Die Tür schwingt auf, der Qualm hat sich gelichtet, nur noch schwache Rauchschwaden steigen auf, das Jetzt des Ereignis‘ verflüchtigt sich und trotzdem bist du noch voll im Moment. Du schreitest um den Wagen herum – mit all den geistgemachten Bildern deines Verstandes im Hinterkopf und vor Augen. Du erwartest Schlimmstes, du glaubst an noch Schlimmeres … und dann siehst du, was du siehst und in diesem Augenblick erhebt sich das Reh, welches dir wie das Leben dazwischengekommen ist, es wirft dir einen letzten Blick zu und sprintet davon.

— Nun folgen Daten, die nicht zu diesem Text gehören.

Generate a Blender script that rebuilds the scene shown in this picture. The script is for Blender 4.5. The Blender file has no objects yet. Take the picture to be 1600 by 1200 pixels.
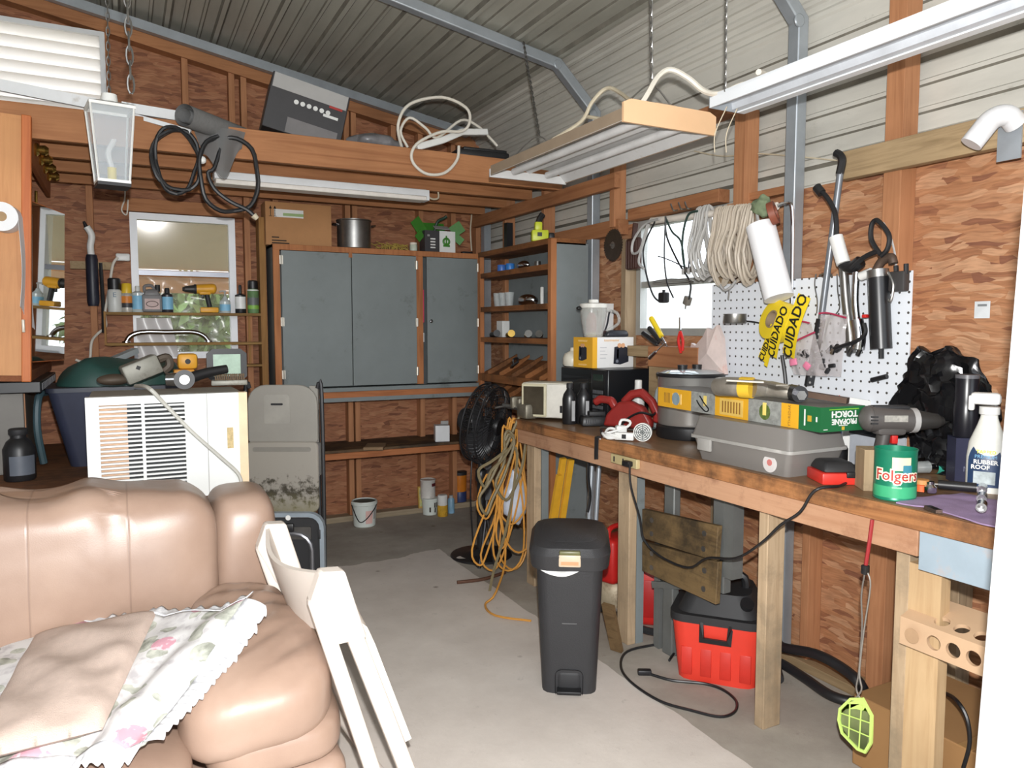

Das liegt in der Natur seiner Art, das liegt in der unzerstörbaren Natur des Lebens – es stirbt nicht, es existiert weiter, es lebt von Gestern, über Heute bis zum Morgen und darüber hinaus. Zunächst willst du ihm zürnen, du willst es verfluchen für den scheußlichen Schreck, den es dir eingejagt hast. Und dann siehst du nochmal genau hin, du hältst plötzlich Inne, du stehst nur da und erblickst, was es zu erblicken gibt. Keine zwei Meter weiter liegen tausende Scherben auf dem Boden, tausende Scherben, durch die du ahnungslos durchgefahren wärst, die deine Reifen zerrissen und jegliche Luft entweichen gelassen hätten. Du wärst einfach durchgefahren, wäre dein Leben dir nicht dazwischengekommen, stellst du plötzlich fest.
Also steigst du wieder ein, fährst einen Bogen um den Scherbenhaufen deiner alten Pläne – den Blick auf den Horizont ausgerichtet, auf ein neues Ziel, auf eine neue Chance, auf einen neuen Tag.